Last month, Bonnie and Len went to Taitung, Taiwan where Bonnie taught at the 2012 International Somatic Movement Education Symposium at the National Taitung University. The Somatic Department was started by Professor Mei-Chu Liu and her husband, Professor Dah-Feng Lin. They both received their PhD degrees in somatics at Ohio State University. The somatics program there was under the direction of Sy Kleinsmith, who was a classmate of Bonnie’s when she was a student at OSU. Small world! During her PhD studies, Mei-Chu also completed the Body-Mind Centering® practitioner program and incorporates this work along with other approaches in her classes in Taitung. The department they created is impressive. They provide students with a wide variety of movement and exercise approaches grounded in the broader field of somatics.
Taitung is a small, relaxed city nestled between the mountains and the sea on the southeast coast of Taiwan. Very different from the bustle of Taipei with its three and a half million people, Taitung is easy going and exceptionally friendly. This was Bonnie’s fifth time teaching there. Two additional reasons Bonnie likes it there is because there is a wonderful tai chi teacher, Johnson Yu, a block from where she and Len stay and she also studies Chinese brush painting (another of Bonnie’s passions) with Jin-Lan (Mei-Chu’s sister-in-law).

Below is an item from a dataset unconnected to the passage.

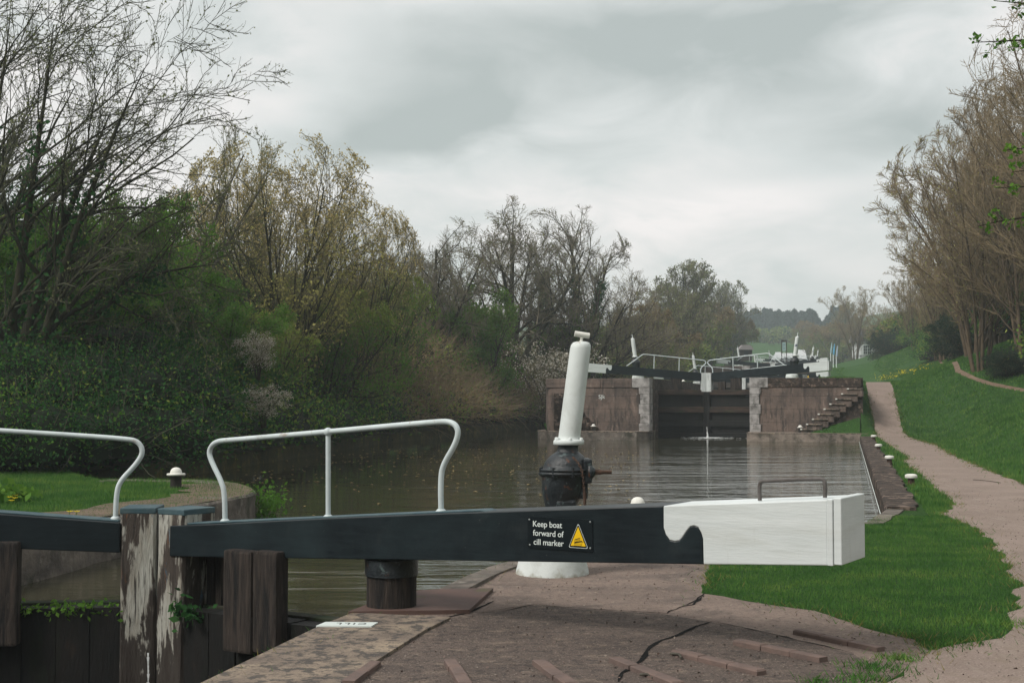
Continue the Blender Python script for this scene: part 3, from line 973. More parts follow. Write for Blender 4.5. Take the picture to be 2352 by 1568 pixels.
        if near:
            cu = .785
            def S(pts2):
                return [(cu + a * .1, b) for a, b in pts2]
            m_ = MB()
            def addp(p2):
                p2 = S(p2); nn = len(p2)
                m_.add([Q(u, v_, .0032) for u, v_ in p2], [tuple(range(nn))])
            addp([(-.55, .245), (.35, .285), (.62, .295), (.60, .335), (.35, .325), (-.55, .285)])       # hull
            addp([(-.55, .285), (-.50, .37), (-.46, .372), (-.50, .287)])
            addp([(-.50, .365), (.25, .425), (.25, .405), (-.50, .345)])                                   # cabin roof
            for k in range(5):
                x = -.34 + k * .145; y = .295 + k * .008
                addp([(x, y), (x + .05, y + .003), (x + .06, y + .09), (x + .01, y + .087)])
            addp([(.62, .29), (.86, .29), (.86, .30), (.62, .30)])
            addp([(.78, .30), (.80, .30), (.80, .45), (.78, .45)])
            for yy in (.235, .205, .165):
                addp([(-.62, yy), (.45, yy), (.45, yy + .009), (-.62, yy + .009)])
            addp([(.45, .165), (.60, .29), (.64, .29), (.49, .165)])
            m_.build('boat_symbol', MT['sign_black'], pan)
        for (u, v_) in ((.028, .90), (.965, .93), (.035, .10), (.965, .12)):
            m_ = MB(); c = Q(u, v_, .0)
            r0 = .007 if near else .01
            for rr, oo in ((r0, .001), (r0 * .5, .005)):
                pass
            vs = [tuple(np.array(Q(u, v_, oo)) + rr * math.cos(t) * np.array(d3) + np.array([0, 0, rr * math.sin(t)])) for rr, oo in ((r0, 0), (r0 * .8, .004), (r0 * .3, .005)) for t in np.linspace(0, 2 * math.pi, 9)[:-1]]
            m_.add(vs, [(i * 8 + k, i * 8 + (k + 1) % 8, (i + 1) * 8 + (k + 1) % 8, (i + 1) * 8 + k) for i in range(2) for k in range(8)] + [tuple(range(16, 24))])
            m_.build('bolt', MT['bolt'], pan)
    return root


def lz(px, py, n):
    """pixel on the vertical plane of a leaf through M0 -> (l, z)"""
    p = on_plane(px, py, M0 + n * .03, n)
    d = DR if n is NR else DL
    return (float((p[:2] - M0) @ d), float(p[2]))


r_top = [lz(*q, NR) for q in ((405, 1208), (700, 1192), (1000, 1179), (1525, 1161), (1900, 1147))]
r_bot = [lz(*q, NR) for q in ((405, 1278), (700, 1282), (1000, 1286), (1525, 1294), (1900, 1298))]
profR = [(0, r_bot[0][1], r_top[0][1])] + [(t[0], np.interp(t[0], [q[0] for q in r_bot], [q[1] for q in r_bot]), t[1]) for t in r_top]
rail_r = [lz(*q, NR) for q in ((490, 1200), (489, 1140), (484, 1112), (458, 1060), (452, 1035), (468, 1014), (505, 1011), (728, 992), (975, 969), (1012, 968), (1030, 985), (1024, 1018), (994, 1068), (988, 1100), (989, 1178))]
post_r = [(*lz(728, 1190, NR), *lz(728, 992, NR))]
grab_r = [lz(*q, NR) for q in ((1729, 1152), (1728, 1128), (1729, 1108), (1745, 1107), (1865, 1101), (1881, 1104), (1880, 1145))]
s0, s1 = lz(1213, 1257, NR), lz(1362, 1193, NR)
lt_r = lz(1524, 1161, NR)[0]
u0, u1 = lz(533, 1250, NR), lz(657, 1470, NR)
h0, h1 = lz(845, 1288, NR), lz(962, 1384, NR)
g_near = gate(M0, DR, NR, 0, profR, 'near lock gate whose black and white beam carries the boat warning sign', near=True, rail=rail_r, posts=post_r,
              sign=(s0[0], s1[0], s0[1], s1[1]), mitre=(.005, .30, -.33, .0, .66, 'peel'), lt=lt_r, grab=grab_r,
              uprights=[(u0[0], u1[0] - .02, -.02, .05 + .08, u1[1] - .12, u0[1] - .02, 'oak_grey', 0), (2.05, 2.39, -.36, -.02, -1.2, h0[1] - .0, 'oak_grey', .185),
                        (.30, .46, -.34, -.24, -.5, .30, 'oak_grey', 0)],
              beam_l0=.16, wd=(.30, .46), leaf_len=2.25)
l_top = [lz(*q, NL) for q in ((279, 1207), (0, 1186))]
l_bot = [lz(*q, NL) for q in ((279, 1273), (0, 1262))]
sl_t = (l_top[1][1] - l_top[0][1]) / (l_top[1][0] - l_top[0][0]); sl_b = (l_bot[1][1] - l_bot[0][1]) / (l_bot[1][0] - l_bot[0][0])
profL = [(0, l_bot[0][1], l_top[0][1]), (5.6, l_bot[0][1] + 5.4 * sl_b, l_top[0][1] + 5.4 * sl_t)]
rail_l = [lz(*q, NL) for q in ((257, 1194), (259, 1140), (266, 1108), (305, 1068), (322, 1040), (312, 1016), (285, 1008), (0, 990))]
e = rail_l[-1]
slr = (e[1] - rail_l[-2][1]) / (e[0] - rail_l[-2][0])
rail_l += [(e[0] + .9, e[1] + .9 * slr), (e[0] + 1.15, e[1] - .05), (e[0] + 1.0, e[1] - .35), (e[0] + .9, l_top[0][1] + .1)]
gl = gate(M0, DL, NL, 0, profL, 'near lock gate leaf left of the two peeling posts, cut by the frame', near=True, rail=rail_l,
          posts=[(e[0] + .1, l_top[0][1] + .1, e[0] + .1, e[1] + .02)], mitre=(.02, .30, -.33, .012, .665, 'peel'), lt=4.4,
          uprights=[(1.08, 1.45, -.02, .12, -.42, lz(30, 1240, NL)[1], 'oak_grey', 0), (2.05, 2.4, -.36, -.02, -1.2, .2, 'oak_grey', .18)],
          beam_l0=.30, wd=(.30, .44), leaf_len=2.15)

GP = [(0, .0, .33), (5.6, .40, .80)]
GPR = [(.26, .34), (.25, .58), (.03, .76), (.0, .84), (.08, .92), (.25, .94), (.6, .975), (1.8, 1.09), (2.75, 1.185), (2.9, 1.19), (3.0, 1.12), (3.5, .76), (3.65, .66)]
GPO = [(1.25, .42, 1.23, 1.03), (2.4, .5, 2.38, 1.15)]
ORD = ['second', 'third', 'fourth', 'fifth', 'sixth']
WHERE = ['second lock up, beyond the still pound', 'third lock up', 'fourth lock up', 'fifth lock up', 'farthest lock']
for k in range(5):
    b0 = 50 + 75 * k
    z0 = RISE * (k + 1)
    for (d, n, side) in ((DR, NR, 'right'), (DL, NL, 'left')):
        P0 = M0 + U * b0
        far = k > 0
        gate(P0, d, n, z0, GP, '%s bottom gate of the %s' % (side, WHERE[k]), rail=GPR, posts=GPO, bars=True, top=-.40, bottom=-2.9, leaf_len=2.35,
             mitre=(.0, .25, -.2, .06, .40, 'peel_white'), beam_l0=.25, lt=4.55 if side == 'right' else 4.35, wd=(.3, .42),
             uprights=[(1.15, 1.65, -.12, .025, -.42, .20, 'oak_grey', 0)] + ([] if far or side == 'left' else [(.55, .90, -.12, .02, -.42, -.04, 'oak_grey', 0)]),
             group='bottom gates up the lock flight')
        P1 = M0 + U * (b0 + 25.5)
        gate(P1, d, n, z0, [(0, .18, .50), (5.6, .46, .86)], '%s top gate of the %s' % (side, WHERE[k]), rail=[(a, z_ + .12) for a, z_ in GPR], posts=[(a, b_ + .12, c, d_ + .12) for a, b_, c, d_ in GPO],
             top=-.12, bottom=-1.2, leaf_len=2.35, mitre=(.0, .27, -.2, .06, .56, 'peel_white'), beam_l0=.27, lt=4.9, wd=(.3, .42),
             sign=(4.0, 4.5, .46, .72) if (side == 'right' and k == 0) else None, group='top gates up the lock flight')


# ------------------------------------------------------------------ paddle gear
def paddle_gear(near):
    root = empty('paddle_gear', (0, 0, 0), 'x', 'paddle gear')
    ln = math.tan(R(7.3))
    mb = MB(); mb.lathe([(.33, -.05), (.325, .02), (.305, .10), (.285, .22), (.275, .27), (.24, .30), (.14, .305)], 28, lean=0, rough=.008)
    mb.build('pedestal', MT['pedestal'], root)
    mb = MB()
    prof = [(.13, .28), (.125, .45), (.135, .58), (.155, .64), (.17, .68), (.19, .74), (.195, .80), (.205, .86), (.205, .872), (.235, .875), (.235, .895), (.225, .90),
            (.225, .905), (.235, .908), (.235, .928), (.20, .932), (.198, .96), (.182, 1.0), (.150, 1.04), (.115, 1.065), (.097, 1.08), (.092, 1.12), (.092, 1.135)]
    mb.lathe(prof, 28, lean=ln)
    gh = mb.build('gear_housing', MT['black_iron'], root)
    if near:
        for k in range(8):
            a = 2 * math.pi * k / 8 + .2
            mb = MB(); x, y = .222 * math.cos(a) + ln * .9, .222 * math.sin(a)
            mb.lathe([(.016, .862), (.016, .942)], 6, c=(x, y, 0)); mb.build('bolt', MT['black_iron'], gh)
        # side bearing block, webs and the windlass spindle on the right
        mb = MB()
        mb.box(.13, .31, -.10, .10, .66, .86, bev=.02)
        mb.box(.02, .20, -.16, .16, .38, .665, bev=.03)
        mb.box(.26, .34, -.16, .04, .80, 1.02, bev=.02)
        mb.build('bearing_block', MT['black_iron'], root)
        bb = root.children[-1]
        for v in bb.data.vertices:      # the last lathe lies on the x axis
            pass
        mb = MB(lambda p: (p[2] + .30, p[0] - .10, p[1] + .90))
        mb.lathe([(.075, 0), (.085, .01), (.085, .04), (.05, .05), (.035, .07)], 16)
        mb.build('ratchet_wheel', MT['black_iron'], root)
        mb = MB(); mb.tube([(.2, -.10, .90), (.42, -.10, .90), (.44, -.10, .90), (.52, -.10, .90)], [.024, .024, .018, .018], 10)
        mb.build('spindle', MT['rust_iron'], root)
        # hanging safety chain
        mb = MB()
        ch = chaikin([(.17, -.19, 1.03), (.215, -.225, .98), (.245, -.25, .90), (.25, -.255, .80), (.26, -.25, .72)], 2)
        for i in range(0, len(ch) - 1):
            p, q = ch[i], ch[i + 1]
            m_ = (p + q) / 2; t = (q - p) / (np.linalg.norm(q - p) + 1e-9)
            s_ = np.array([0, 1, 0]) if i % 2 else np.array([1, 0, .2])
            ring = [m_ + t * .016 * math.cos(a) + s_ * .009 * math.sin(a) for a in np.linspace(0, 2 * math.pi, 9)]
            mb.tube(ring, .0035, 5, caps=False)
        mb.tube([(.26, -.25, .73), (.262, -.25, .60)], [.016, .012], 8)
        mb.build('chain', MT['rust_iron'], root)
    mb = MB()
    mb.lathe([(.128, 1.137), (.138, 1.142), (.138, 1.176), (.128, 1.182), (.112, 1.184)], 28, lean=ln)
    fl = mb.build('flange', MT['white_paint'], root)
    if near:
        for k in range(6):
            a = 2 * math.pi * k / 6 + .5
            mb = MB(); mb.lathe([(.018, 1.17), (.017, 1.20), (.009, 1.204)], 6, c=(.121 * math.cos(a) + ln * 1.17, .121 * math.sin(a), 0)); mb.build('bolt', MT['white_paint'], fl)
    mb = MB()
    mb.lathe([(.112, 1.18), (.101, 1.19), (.098, 1.22), (.096, 1.7), (.093, 2.0), (.088, 2.03), (.072, 2.052), (.045, 2.060)], 32, lean=ln, rough=.004)
    mb.build('column', MT['white_paint'], root)
    mb = MB()
    if near:
        mb.lathe([(.018, 2.055), (.020, 2.062), (.013, 2.07), (.013, 2.085), (.018, 2.09), (.014, 2.1)], 12, lean=ln)
        x = ln * 2.12
        mb.tube([(x - .066, 0, 2.132), (x + .066, 0, 2.112)], .0255, 16)
    else:
        mb.lathe([(.022, 2.055), (.022, 2.24)], 10, lean=ln)
    mb.build('rod_cap', MT['white_paint'] if not near else MT['cap_white'], root)
    return root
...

Bonnie presented a one-day pre-conference workshop on the Dynamics of Senses and Perception. In it, she explored the interplay and integration of patterns of perception between our cellular consciousness and nervous system awareness. Her conference workshop was on Embodying Form and Flow which explored embodied anatomy from the perspective of development. Other presenters at the conference were Lara Liu (Feldenkrais Method) from France, and Sheryl Feniger (Five Rhythms) from Hong Kong.
Many thanks to Professors Mei-Chu Liu and Dah-Feng Lin for organizing another wonderful conference, to Mei-Chu for her many hours of translation, to Ms. Wong for administrative support and to all the students, staff and participants for welcoming us so warmly and enthusiastically.